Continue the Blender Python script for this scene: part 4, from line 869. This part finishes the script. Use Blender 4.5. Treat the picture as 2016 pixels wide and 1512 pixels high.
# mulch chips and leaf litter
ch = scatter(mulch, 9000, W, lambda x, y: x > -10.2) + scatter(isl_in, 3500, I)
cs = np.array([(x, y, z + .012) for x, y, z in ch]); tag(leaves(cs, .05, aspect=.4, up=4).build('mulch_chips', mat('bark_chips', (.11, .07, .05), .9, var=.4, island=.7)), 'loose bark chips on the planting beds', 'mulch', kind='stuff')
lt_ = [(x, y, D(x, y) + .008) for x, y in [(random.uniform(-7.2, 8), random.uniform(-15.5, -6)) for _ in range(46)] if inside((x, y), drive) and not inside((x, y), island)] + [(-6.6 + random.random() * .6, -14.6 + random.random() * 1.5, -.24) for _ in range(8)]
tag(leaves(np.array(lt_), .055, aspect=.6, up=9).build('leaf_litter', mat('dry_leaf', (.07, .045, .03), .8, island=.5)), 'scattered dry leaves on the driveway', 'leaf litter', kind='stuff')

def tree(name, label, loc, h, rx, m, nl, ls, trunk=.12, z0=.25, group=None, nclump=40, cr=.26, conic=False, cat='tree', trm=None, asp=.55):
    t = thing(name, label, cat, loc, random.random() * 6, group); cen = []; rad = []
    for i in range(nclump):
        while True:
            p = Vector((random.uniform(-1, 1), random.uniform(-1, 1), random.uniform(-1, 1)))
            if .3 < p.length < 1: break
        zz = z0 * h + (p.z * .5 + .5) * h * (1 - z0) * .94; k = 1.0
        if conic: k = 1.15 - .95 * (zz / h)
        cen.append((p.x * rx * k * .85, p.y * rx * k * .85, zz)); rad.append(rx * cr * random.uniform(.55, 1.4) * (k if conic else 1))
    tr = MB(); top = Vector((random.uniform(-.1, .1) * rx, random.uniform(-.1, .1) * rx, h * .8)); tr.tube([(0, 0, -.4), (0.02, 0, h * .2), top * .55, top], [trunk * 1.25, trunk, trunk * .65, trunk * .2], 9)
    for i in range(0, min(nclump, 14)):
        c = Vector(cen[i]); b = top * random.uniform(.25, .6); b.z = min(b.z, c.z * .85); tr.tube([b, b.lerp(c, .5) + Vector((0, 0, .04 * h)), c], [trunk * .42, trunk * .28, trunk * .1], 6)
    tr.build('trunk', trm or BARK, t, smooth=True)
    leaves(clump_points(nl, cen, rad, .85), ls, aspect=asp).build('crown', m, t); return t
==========
> [Given request] From the first line of the data through the line with "driveway', 'leaf litter', kind='stuff')", quote each line exactly and add nothing else.

> [Full output]
Continue the Blender Python script for this scene: part 4, from line 869. This part finishes the script. Use Blender 4.5. Treat the picture as 2016 pixels wide and 1512 pixels high.
# mulch chips and leaf litter
ch = scatter(mulch, 9000, W, lambda x, y: x > -10.2) + scatter(isl_in, 3500, I)
cs = np.array([(x, y, z + .012) for x, y, z in ch]); tag(leaves(cs, .05, aspect=.4, up=4).build('mulch_chips', mat('bark_chips', (.11, .07, .05), .9, var=.4, island=.7)), 'loose bark chips on the planting beds', 'mulch', kind='stuff')
lt_ = [(x, y, D(x, y) + .008) for x, y in [(random.uniform(-7.2, 8), random.uniform(-15.5, -6)) for _ in range(46)] if inside((x, y), drive) and not inside((x, y), island)] + [(-6.6 + random.random() * .6, -14.6 + random.random() * 1.5, -.24) for _ in range(8)]
tag(leaves(np.array(lt_), .055, aspect=.6, up=9).build('leaf_litter', mat('dry_leaf', (.07, .045, .03), .8, island=.5)), 'scattered dry leaves on the driveway', 'leaf litter', kind='stuff')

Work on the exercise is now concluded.